なお、PL保険に特約としてリコールによる回収費用に対する補償をつけられる場合もあります。保険会社によっては特約としては用意しておらず、別のリコール保険などの加入が必要となる場合もありますのでご注意ください。
仕事の終了前に発生した事故は補償されない
PL保険は引き渡し後に生じた事故について補償するものであり、作業やサービスの途中で生じた事故については補償の対象とはなりません。例えば工事中に資材を落としてしまい、人や物に損害を与えてしまった場合については補償対象外です。作業中の事故については請負業者賠償責任保険などの対象となります。
まとめ
PL保険は製造業者等が製造・販売した製品や工事業者等が行った仕事の結果が原因で、他人を死傷させたり、他人のモノを壊したりして法律上の損害賠償責任を負ったことによる損害を補償する保険です。飲食業(調理・提供した料理による食中毒など)や販売業(輸入販売した製品の欠陥による損害など)などもPL法により損害賠償責任を負う可能性があり、製造業のためだけの保険ではありません。
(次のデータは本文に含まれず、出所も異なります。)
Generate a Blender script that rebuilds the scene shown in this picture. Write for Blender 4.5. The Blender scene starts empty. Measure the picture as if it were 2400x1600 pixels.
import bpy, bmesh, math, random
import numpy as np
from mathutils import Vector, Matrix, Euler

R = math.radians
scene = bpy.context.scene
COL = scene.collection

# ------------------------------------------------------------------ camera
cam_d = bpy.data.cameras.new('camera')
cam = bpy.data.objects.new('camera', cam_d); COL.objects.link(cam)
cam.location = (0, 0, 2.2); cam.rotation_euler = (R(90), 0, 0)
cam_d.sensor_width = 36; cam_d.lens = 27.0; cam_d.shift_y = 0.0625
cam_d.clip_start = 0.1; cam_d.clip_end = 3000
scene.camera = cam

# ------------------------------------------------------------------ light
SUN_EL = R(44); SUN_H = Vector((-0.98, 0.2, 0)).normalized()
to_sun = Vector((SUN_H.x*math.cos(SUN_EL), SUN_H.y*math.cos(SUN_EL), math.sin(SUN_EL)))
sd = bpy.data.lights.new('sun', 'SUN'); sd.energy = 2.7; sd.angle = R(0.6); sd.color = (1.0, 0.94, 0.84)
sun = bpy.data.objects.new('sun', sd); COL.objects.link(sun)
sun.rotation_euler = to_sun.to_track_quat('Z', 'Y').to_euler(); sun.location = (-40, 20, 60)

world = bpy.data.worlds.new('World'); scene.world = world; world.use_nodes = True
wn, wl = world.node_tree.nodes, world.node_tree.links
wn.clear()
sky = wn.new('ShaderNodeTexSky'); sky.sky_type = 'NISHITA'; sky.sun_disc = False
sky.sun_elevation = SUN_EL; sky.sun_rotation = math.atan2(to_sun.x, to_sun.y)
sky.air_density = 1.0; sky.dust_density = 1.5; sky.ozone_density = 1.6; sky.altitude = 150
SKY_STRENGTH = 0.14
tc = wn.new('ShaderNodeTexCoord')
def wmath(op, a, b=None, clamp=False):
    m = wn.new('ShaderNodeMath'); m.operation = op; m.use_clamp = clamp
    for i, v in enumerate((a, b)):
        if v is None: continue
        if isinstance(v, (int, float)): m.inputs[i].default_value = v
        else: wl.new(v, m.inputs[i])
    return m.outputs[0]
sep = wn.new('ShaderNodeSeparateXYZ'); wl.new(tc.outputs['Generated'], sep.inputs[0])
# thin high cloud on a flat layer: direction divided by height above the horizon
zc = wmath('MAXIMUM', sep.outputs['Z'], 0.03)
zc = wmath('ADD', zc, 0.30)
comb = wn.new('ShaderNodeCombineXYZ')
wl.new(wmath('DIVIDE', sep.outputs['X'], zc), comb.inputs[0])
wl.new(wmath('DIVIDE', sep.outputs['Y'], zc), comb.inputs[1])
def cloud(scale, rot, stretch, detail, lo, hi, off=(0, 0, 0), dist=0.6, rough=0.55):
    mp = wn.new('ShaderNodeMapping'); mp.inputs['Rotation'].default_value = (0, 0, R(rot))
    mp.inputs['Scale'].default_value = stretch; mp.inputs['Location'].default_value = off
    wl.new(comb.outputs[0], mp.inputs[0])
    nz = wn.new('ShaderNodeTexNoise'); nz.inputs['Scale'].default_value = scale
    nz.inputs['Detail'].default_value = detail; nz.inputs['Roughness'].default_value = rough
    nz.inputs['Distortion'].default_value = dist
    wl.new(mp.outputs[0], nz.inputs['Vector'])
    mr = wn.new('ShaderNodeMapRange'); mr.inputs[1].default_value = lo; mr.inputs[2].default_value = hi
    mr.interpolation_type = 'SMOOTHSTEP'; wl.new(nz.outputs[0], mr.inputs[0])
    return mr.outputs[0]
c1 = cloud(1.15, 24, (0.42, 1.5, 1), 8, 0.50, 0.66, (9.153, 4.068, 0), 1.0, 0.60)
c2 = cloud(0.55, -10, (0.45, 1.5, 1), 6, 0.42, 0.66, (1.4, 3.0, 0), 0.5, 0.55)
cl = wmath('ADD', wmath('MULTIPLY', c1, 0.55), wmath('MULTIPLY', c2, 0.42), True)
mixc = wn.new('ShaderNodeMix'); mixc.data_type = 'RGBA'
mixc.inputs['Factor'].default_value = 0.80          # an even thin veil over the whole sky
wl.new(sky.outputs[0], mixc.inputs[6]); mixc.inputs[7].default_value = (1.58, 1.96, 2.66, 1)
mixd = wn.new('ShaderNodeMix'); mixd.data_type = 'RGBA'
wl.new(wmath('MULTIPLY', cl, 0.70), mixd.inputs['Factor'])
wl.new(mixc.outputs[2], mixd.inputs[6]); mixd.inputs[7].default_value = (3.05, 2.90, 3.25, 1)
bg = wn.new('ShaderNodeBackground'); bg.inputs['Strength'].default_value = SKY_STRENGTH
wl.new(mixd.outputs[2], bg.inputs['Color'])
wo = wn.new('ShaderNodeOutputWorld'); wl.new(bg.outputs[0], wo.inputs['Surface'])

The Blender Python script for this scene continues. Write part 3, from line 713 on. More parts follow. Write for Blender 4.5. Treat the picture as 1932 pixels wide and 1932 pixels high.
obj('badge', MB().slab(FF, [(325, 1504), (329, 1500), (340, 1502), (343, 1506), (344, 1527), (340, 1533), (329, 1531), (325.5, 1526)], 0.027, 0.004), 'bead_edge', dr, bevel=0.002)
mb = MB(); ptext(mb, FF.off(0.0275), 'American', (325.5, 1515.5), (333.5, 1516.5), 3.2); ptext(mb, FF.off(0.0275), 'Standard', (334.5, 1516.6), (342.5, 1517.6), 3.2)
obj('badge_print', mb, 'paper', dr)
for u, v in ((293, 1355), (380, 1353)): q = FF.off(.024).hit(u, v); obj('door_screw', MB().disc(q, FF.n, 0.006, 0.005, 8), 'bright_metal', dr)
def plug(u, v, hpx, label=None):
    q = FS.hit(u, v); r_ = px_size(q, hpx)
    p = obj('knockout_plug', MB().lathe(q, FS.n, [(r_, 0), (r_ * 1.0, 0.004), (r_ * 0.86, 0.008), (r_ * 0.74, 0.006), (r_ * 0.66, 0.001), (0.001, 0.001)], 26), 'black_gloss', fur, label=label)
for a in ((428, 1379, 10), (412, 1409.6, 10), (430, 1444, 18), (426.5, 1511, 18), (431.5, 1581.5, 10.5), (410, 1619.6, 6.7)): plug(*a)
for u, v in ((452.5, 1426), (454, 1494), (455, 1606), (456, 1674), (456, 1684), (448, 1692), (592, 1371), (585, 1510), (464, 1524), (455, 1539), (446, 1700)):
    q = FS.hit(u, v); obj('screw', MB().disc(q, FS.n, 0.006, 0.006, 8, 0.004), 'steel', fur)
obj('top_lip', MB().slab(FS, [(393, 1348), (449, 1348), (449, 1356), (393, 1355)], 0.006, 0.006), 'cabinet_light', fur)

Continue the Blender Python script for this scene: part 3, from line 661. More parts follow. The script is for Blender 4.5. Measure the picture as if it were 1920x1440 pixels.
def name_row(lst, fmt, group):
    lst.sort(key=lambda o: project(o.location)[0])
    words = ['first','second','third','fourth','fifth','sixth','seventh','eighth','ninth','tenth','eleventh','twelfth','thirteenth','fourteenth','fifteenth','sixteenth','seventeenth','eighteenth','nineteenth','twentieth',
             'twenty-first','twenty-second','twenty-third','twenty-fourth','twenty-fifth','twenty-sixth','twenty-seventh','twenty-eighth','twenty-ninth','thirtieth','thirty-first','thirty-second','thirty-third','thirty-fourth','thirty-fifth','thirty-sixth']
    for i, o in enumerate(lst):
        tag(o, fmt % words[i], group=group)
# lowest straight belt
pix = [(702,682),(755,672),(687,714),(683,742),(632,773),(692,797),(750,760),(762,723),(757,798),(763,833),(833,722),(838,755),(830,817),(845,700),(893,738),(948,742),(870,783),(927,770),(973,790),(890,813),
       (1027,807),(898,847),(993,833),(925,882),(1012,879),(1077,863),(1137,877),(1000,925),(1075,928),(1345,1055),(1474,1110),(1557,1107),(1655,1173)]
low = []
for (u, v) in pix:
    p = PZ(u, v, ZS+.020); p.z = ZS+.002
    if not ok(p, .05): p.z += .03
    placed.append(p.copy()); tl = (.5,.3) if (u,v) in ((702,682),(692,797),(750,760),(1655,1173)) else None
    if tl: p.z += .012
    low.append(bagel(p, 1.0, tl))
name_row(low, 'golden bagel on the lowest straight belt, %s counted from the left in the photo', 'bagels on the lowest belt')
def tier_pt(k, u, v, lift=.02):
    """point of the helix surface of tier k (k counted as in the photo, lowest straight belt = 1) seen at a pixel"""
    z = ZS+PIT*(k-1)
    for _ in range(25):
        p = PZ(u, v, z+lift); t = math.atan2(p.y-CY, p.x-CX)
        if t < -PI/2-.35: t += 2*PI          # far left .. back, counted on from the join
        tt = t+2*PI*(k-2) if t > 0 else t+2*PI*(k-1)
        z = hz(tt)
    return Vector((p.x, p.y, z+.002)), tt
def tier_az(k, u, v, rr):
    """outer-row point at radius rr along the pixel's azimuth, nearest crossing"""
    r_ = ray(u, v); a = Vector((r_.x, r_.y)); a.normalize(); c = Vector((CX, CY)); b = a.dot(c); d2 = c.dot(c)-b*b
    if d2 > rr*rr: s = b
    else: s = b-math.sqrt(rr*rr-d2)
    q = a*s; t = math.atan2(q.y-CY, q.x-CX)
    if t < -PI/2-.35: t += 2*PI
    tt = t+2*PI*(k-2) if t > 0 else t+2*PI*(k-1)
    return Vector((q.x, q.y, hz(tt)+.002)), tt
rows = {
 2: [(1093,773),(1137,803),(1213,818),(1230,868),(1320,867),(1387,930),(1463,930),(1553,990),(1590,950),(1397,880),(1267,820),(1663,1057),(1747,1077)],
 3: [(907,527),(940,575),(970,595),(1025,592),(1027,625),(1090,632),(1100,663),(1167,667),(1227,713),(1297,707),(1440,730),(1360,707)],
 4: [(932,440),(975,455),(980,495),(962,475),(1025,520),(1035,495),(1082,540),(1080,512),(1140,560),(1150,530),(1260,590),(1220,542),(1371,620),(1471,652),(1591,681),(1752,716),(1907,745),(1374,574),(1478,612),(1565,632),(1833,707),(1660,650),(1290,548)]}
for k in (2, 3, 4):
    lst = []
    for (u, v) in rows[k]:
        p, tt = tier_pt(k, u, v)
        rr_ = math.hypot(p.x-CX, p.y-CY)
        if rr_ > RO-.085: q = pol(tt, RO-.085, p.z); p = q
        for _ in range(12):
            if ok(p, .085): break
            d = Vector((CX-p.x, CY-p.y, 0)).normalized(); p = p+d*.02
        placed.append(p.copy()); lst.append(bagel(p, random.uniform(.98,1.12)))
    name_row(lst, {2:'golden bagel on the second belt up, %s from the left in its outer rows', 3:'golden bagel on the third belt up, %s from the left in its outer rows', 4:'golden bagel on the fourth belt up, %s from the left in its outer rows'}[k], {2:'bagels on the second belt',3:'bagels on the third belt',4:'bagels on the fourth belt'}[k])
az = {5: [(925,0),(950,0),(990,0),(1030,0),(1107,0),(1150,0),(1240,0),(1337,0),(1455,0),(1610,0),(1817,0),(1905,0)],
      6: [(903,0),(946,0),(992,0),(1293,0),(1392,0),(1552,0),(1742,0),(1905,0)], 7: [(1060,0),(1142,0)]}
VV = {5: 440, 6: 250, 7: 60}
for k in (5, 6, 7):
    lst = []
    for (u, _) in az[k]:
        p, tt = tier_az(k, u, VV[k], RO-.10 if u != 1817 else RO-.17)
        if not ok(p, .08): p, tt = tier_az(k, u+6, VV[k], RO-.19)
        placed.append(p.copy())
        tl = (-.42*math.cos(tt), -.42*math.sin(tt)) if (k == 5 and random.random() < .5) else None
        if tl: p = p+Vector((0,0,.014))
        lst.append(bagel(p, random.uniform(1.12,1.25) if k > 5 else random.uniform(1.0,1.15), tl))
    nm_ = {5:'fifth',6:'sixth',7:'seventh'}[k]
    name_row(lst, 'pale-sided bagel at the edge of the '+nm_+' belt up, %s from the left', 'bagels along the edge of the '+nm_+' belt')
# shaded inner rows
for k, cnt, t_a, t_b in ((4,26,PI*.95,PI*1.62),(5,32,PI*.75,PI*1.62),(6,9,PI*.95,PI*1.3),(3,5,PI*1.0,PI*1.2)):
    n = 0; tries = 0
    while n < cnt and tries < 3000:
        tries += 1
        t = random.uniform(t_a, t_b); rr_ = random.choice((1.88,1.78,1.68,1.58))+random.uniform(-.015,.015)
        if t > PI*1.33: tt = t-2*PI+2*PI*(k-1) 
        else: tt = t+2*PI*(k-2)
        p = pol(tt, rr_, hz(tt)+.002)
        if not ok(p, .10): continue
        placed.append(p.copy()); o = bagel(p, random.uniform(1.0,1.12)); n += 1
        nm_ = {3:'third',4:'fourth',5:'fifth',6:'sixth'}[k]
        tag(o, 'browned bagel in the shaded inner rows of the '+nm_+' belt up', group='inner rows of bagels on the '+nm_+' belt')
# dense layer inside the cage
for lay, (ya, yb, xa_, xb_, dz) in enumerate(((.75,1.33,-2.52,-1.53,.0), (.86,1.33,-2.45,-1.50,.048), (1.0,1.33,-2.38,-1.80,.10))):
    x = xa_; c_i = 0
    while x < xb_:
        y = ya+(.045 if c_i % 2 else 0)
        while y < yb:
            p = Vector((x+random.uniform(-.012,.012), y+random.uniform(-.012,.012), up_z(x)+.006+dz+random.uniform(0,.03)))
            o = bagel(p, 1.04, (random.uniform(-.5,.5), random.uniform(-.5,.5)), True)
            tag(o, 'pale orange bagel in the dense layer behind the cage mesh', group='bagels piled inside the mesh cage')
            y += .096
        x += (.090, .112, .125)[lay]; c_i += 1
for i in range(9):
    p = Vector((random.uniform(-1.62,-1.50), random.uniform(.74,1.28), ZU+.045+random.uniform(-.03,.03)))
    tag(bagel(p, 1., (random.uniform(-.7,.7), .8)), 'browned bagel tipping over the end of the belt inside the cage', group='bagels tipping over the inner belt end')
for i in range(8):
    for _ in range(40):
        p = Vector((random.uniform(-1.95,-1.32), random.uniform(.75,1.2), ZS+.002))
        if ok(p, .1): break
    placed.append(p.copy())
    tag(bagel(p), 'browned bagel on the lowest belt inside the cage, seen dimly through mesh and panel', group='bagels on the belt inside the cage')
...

PL法では被害者が製品の欠陥によって損害を受けたことを証明できれば、その製品を製造・販売した業者に過失がなくても損害賠償請求ができるようになっており、業者側にとっては賠償に備えてPL保険の必要性が高い状況です。保険会社各社が取り扱っていますので、PL保険の必要性を感じたら見積もりを取ってみましょう。